自然はエラーで進化し、文化もエラーで進化する。
第5章 人間という逆説
進化をしていくためには、よりよきエラーを受け入れて行く必要があるのです。私たちは、自然的(生殖)でも、文化的(ミーム)にも、2つの意味の遺伝子をエラーとして受入れることが可能となっています。両分野で加速的なエラーを見方に進化を続けていきましょう。
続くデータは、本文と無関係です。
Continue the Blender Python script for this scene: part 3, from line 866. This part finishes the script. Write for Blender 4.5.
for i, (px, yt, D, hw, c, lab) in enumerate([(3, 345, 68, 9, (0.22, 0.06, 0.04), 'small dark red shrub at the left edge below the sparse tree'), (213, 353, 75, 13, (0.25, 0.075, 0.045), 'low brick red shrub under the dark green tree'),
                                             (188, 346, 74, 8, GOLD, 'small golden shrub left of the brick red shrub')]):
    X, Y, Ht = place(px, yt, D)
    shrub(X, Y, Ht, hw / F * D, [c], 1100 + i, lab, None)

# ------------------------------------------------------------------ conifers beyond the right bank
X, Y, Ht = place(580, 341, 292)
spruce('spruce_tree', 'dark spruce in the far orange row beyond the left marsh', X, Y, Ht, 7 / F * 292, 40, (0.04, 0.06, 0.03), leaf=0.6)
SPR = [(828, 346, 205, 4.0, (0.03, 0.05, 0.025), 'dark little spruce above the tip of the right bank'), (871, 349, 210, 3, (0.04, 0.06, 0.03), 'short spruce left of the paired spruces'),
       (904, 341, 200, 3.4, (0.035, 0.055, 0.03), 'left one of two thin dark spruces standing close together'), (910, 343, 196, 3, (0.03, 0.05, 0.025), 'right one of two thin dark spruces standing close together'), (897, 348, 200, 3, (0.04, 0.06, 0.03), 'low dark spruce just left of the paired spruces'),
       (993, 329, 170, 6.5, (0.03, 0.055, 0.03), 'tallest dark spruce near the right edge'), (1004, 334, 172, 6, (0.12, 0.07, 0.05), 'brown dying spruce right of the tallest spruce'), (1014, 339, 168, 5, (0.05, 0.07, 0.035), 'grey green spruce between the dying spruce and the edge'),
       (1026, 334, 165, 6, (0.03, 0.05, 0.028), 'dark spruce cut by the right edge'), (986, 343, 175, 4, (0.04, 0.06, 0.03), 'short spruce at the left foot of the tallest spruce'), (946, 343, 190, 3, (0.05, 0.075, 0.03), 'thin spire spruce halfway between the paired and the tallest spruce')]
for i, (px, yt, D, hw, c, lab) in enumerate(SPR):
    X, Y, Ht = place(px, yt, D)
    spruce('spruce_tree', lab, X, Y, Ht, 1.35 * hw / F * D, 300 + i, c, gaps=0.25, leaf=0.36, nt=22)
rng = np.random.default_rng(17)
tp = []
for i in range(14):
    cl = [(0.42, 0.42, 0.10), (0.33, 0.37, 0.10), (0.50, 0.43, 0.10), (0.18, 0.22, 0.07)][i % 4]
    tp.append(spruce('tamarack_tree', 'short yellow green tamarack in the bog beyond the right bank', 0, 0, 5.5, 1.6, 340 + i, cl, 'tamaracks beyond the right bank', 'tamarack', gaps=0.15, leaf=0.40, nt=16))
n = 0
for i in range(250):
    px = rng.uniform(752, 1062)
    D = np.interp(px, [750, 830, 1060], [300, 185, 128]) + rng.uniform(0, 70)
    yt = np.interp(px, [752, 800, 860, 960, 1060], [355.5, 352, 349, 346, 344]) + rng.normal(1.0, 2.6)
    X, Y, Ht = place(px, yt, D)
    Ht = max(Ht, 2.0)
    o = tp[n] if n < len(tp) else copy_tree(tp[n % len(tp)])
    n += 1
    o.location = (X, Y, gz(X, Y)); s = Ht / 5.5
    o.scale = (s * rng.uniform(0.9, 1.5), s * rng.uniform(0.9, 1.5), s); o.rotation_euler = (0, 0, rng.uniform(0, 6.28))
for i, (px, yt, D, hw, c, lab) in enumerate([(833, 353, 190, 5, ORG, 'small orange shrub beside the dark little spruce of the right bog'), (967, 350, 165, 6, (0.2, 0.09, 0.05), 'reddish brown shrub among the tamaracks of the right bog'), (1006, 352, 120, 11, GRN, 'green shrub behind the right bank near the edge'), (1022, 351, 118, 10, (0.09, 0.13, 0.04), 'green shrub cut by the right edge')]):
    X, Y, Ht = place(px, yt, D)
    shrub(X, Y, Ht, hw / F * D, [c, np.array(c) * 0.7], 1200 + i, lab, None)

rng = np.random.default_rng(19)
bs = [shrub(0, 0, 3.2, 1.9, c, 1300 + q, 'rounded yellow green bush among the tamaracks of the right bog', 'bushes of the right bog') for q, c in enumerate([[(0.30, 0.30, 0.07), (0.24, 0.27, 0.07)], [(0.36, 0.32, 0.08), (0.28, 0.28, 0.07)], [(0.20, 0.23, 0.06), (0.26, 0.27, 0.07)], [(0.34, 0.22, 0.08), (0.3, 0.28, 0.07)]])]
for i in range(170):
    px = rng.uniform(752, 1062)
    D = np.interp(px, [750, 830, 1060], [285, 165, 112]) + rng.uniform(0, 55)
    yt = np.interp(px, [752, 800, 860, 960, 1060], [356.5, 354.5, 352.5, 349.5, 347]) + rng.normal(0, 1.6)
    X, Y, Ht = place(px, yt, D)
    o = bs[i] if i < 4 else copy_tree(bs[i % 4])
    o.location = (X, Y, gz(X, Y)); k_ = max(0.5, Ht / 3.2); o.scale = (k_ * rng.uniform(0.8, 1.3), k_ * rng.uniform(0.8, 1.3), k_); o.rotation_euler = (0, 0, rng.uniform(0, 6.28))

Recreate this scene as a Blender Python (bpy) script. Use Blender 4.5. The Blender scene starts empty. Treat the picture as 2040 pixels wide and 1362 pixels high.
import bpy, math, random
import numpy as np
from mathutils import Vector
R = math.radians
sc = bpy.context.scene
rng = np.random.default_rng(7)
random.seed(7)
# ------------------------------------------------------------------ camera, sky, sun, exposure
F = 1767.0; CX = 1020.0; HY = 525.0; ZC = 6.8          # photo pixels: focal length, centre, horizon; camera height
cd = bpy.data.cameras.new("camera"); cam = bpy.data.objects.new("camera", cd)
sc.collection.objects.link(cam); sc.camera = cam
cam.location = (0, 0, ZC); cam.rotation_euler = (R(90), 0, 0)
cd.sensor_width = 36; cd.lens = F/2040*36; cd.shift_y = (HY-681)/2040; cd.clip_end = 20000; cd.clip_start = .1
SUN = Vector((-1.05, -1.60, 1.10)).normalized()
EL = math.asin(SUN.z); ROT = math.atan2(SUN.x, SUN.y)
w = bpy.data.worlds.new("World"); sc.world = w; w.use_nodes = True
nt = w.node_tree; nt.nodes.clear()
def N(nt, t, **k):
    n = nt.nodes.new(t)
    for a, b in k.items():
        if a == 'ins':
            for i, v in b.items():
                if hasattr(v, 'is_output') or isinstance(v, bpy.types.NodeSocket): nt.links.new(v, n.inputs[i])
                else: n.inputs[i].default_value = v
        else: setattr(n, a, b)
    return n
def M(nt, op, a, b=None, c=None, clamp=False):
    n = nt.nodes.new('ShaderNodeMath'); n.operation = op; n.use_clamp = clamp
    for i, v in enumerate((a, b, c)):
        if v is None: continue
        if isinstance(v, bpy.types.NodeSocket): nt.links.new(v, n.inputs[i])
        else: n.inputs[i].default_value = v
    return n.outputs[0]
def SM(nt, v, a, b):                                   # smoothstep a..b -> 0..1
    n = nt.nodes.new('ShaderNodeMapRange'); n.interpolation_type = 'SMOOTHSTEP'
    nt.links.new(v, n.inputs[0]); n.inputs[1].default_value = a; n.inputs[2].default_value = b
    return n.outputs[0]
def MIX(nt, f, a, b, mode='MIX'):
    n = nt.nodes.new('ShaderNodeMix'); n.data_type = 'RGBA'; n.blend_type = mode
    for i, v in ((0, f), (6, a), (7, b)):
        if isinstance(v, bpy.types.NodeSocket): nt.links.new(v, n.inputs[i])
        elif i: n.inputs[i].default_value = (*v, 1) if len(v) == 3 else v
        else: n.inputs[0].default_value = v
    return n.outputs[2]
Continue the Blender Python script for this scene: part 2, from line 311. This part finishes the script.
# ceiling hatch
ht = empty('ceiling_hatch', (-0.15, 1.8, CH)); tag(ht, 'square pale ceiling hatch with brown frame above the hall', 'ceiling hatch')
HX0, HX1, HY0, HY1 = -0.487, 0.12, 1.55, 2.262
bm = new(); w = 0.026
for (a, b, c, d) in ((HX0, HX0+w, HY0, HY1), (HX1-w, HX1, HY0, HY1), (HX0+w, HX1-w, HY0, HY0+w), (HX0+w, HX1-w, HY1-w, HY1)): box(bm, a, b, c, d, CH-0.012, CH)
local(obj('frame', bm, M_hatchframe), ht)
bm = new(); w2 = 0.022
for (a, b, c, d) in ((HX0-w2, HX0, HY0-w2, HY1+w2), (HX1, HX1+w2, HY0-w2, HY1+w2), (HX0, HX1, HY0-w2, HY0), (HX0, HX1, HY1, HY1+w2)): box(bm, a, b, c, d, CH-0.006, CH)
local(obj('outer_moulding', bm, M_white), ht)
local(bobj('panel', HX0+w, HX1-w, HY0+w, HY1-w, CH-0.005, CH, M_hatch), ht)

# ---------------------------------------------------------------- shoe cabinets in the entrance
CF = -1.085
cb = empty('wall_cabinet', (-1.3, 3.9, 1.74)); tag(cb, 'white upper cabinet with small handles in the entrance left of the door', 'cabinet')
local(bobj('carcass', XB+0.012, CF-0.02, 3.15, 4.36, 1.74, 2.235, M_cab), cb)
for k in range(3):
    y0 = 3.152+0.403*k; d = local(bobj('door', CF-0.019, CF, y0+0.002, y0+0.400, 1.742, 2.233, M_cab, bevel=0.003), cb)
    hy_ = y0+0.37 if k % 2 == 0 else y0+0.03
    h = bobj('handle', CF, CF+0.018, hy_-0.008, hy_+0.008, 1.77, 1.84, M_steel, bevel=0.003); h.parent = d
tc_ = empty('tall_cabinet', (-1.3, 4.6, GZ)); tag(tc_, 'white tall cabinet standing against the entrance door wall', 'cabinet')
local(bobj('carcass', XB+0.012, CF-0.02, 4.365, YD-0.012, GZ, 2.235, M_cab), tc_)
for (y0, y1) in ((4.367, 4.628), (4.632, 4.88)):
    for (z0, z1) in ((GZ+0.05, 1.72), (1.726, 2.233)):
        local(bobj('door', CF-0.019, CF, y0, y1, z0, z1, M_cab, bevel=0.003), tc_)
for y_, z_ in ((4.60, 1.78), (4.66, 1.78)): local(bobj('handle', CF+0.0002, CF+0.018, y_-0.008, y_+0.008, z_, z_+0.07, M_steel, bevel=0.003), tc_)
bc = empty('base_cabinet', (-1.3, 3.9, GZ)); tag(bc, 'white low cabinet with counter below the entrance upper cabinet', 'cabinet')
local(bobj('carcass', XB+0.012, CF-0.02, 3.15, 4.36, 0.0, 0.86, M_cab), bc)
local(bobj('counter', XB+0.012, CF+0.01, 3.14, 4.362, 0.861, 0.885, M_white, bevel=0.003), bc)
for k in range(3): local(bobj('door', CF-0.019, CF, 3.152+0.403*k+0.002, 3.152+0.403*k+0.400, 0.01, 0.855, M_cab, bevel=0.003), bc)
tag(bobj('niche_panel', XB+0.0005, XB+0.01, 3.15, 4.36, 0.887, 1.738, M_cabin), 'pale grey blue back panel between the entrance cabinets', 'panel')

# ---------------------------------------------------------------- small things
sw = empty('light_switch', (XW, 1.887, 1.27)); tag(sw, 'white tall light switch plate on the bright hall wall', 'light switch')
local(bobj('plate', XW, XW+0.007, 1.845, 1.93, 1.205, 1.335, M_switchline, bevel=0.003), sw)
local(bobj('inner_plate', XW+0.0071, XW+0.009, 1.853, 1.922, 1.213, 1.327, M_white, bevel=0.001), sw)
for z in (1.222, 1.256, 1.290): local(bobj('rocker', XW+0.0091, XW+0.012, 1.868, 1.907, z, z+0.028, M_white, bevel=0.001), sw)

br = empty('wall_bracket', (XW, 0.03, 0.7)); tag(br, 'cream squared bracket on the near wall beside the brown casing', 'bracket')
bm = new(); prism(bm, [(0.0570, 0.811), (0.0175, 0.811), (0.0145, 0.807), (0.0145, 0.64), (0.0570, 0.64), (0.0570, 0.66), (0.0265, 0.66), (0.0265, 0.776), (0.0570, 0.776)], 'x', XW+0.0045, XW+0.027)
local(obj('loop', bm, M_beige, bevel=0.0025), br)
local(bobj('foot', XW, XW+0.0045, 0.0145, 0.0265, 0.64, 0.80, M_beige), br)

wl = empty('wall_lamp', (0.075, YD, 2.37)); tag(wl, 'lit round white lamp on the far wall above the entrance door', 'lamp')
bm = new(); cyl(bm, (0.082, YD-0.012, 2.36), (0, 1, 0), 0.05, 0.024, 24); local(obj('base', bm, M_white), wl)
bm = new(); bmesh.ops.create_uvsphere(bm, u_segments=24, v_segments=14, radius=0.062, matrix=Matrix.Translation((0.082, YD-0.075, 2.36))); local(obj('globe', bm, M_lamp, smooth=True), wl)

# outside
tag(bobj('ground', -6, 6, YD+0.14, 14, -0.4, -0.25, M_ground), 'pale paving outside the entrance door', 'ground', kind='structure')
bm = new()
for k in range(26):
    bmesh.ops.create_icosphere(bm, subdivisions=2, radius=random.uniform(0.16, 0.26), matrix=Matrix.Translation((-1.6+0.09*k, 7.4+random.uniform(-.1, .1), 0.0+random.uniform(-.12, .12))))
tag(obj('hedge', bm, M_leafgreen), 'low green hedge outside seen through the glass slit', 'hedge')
やはり、個人の進化に際してもエラーを取り込んでいく必要があります。そもそもエラーを起こすためには、何らかの活動がなければなりません。ここは、やはりクランボルツの計画的偶発性を参照したいところですね。ぜひ、こちらの投稿「【幸運は引き寄せられる!?】その幸運は偶然ではないんです!――夢の仕事をつかむ心の練習問題|J・D・クランボルツ,A・S・レヴィン」をご覧ください。エラーを自分自身の成長に役立てていくために、計画的偶発性を起こす行動特性を参照されてください。
まとめ
- 人間は、欠陥だらけ!?――遺伝子のエラーによって、身体と本能を失いました。
- なぜ、人間は繁栄しているか!?――しかし、言語と文化を取得でき、世界開放性を持ちました。
- エラー進化論とは!?――エラーを味方につけて変化を続けていきましょう。